> Supplied data

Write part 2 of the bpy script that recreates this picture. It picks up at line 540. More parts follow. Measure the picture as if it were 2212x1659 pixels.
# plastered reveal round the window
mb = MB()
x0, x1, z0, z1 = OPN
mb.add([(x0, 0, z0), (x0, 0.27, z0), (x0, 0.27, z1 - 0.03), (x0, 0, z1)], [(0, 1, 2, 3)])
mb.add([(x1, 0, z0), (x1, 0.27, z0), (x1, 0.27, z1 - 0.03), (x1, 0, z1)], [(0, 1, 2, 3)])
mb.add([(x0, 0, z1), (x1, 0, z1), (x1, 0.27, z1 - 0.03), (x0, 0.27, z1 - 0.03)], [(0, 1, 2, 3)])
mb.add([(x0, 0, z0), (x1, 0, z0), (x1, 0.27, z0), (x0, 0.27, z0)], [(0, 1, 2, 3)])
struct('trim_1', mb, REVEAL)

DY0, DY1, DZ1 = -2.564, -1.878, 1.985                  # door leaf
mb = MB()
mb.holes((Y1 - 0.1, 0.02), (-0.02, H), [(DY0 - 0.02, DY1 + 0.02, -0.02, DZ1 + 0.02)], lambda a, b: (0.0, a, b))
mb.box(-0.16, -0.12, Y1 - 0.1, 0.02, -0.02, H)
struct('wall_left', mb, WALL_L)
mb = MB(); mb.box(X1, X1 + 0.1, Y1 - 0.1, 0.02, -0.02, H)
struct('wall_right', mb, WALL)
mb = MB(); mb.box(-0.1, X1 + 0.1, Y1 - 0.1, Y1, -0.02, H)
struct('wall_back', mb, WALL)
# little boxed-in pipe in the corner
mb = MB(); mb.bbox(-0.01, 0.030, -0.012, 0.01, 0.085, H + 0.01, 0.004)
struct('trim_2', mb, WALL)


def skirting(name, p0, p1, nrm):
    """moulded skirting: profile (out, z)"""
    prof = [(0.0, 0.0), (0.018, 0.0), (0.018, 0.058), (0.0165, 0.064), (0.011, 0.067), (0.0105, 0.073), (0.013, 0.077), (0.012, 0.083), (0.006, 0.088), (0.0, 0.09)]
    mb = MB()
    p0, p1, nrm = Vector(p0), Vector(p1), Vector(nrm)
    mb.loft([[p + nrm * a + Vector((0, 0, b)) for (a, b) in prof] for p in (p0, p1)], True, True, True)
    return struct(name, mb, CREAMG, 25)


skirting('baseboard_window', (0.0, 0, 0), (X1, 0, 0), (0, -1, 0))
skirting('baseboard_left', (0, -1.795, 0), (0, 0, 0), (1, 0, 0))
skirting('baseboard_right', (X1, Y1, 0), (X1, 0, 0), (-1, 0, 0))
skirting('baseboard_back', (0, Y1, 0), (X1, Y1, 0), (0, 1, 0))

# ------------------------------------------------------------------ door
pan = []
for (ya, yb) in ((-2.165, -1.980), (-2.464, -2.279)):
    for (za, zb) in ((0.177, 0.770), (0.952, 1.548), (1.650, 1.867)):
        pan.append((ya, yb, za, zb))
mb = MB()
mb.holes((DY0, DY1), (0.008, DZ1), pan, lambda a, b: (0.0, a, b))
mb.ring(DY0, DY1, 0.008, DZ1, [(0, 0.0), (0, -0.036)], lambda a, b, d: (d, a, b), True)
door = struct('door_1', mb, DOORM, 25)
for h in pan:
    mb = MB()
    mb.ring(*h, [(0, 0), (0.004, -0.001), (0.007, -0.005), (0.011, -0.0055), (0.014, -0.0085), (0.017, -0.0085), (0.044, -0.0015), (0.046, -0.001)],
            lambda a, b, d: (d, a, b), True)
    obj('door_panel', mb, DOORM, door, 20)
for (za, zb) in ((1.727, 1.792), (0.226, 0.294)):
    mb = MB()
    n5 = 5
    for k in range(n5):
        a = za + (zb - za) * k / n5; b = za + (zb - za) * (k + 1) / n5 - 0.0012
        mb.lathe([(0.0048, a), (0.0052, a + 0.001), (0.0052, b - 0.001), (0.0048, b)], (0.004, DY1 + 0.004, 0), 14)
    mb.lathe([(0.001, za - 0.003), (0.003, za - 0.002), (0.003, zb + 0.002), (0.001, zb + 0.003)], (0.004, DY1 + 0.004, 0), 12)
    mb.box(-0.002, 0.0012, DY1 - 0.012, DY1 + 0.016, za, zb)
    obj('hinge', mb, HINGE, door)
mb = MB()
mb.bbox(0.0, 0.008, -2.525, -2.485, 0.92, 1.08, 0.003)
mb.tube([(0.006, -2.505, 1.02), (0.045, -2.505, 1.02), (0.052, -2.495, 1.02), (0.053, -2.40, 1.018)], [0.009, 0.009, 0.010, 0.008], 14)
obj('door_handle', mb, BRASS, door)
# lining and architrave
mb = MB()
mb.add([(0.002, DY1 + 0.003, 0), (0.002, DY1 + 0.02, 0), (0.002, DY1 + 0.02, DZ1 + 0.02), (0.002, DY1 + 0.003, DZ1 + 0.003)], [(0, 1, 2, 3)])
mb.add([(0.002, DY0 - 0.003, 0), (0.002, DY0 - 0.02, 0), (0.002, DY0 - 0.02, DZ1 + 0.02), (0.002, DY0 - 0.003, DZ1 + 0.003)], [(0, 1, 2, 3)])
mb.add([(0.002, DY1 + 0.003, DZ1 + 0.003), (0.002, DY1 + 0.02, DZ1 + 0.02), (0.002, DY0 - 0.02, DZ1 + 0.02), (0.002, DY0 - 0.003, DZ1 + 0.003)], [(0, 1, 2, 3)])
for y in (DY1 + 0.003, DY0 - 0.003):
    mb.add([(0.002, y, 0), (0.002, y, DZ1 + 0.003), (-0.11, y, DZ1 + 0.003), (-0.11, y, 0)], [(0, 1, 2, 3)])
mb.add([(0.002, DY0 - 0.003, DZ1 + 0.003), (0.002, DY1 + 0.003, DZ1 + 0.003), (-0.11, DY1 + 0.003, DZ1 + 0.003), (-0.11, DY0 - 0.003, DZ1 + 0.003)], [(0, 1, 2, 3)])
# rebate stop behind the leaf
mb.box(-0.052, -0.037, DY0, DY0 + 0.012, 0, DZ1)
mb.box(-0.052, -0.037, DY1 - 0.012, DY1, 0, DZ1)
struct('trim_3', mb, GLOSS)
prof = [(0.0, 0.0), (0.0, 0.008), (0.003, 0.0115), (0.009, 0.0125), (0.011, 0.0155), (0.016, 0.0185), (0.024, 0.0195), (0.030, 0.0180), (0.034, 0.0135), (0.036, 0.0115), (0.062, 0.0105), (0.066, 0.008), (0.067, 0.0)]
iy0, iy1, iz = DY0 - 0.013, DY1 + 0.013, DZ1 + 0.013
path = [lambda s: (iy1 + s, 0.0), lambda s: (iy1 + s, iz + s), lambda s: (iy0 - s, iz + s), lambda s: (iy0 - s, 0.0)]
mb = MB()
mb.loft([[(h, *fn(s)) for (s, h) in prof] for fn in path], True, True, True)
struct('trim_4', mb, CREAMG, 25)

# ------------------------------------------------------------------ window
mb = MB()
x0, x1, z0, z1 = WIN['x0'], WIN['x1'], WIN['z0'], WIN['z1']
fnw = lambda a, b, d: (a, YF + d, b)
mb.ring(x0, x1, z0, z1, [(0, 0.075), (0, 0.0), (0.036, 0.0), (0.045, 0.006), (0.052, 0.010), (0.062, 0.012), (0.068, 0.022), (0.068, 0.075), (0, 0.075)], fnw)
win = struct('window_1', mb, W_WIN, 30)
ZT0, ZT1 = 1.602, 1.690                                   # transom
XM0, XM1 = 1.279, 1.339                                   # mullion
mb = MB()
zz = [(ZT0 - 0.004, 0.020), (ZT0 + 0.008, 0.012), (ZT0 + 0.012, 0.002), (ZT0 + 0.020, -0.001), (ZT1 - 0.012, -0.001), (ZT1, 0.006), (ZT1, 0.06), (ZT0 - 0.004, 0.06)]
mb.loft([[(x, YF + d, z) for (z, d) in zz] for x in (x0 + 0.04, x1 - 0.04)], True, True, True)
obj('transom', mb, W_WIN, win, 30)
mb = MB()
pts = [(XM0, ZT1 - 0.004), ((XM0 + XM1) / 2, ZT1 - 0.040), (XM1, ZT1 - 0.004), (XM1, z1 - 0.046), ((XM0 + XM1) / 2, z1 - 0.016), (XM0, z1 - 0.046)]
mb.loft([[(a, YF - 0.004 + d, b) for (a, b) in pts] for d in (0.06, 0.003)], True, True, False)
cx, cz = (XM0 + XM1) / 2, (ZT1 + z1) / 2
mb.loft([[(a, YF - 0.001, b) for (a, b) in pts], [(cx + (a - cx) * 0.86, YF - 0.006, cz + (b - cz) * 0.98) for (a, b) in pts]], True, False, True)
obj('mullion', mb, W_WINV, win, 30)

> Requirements
Print, please, the lines from the first line of the material through the line that contains "struct('trim_1', mb, REVEAL)", exactly as written and with nothing added.

> Exercise output
Write part 2 of the bpy script that recreates this picture. It picks up at line 540. More parts follow. Measure the picture as if it were 2212x1659 pixels.
# plastered reveal round the window
mb = MB()
x0, x1, z0, z1 = OPN
mb.add([(x0, 0, z0), (x0, 0.27, z0), (x0, 0.27, z1 - 0.03), (x0, 0, z1)], [(0, 1, 2, 3)])
mb.add([(x1, 0, z0), (x1, 0.27, z0), (x1, 0.27, z1 - 0.03), (x1, 0, z1)], [(0, 1, 2, 3)])
mb.add([(x0, 0, z1), (x1, 0, z1), (x1, 0.27, z1 - 0.03), (x0, 0.27, z1 - 0.03)], [(0, 1, 2, 3)])
mb.add([(x0, 0, z0), (x1, 0, z0), (x1, 0.27, z0), (x0, 0.27, z0)], [(0, 1, 2, 3)])
struct('trim_1', mb, REVEAL)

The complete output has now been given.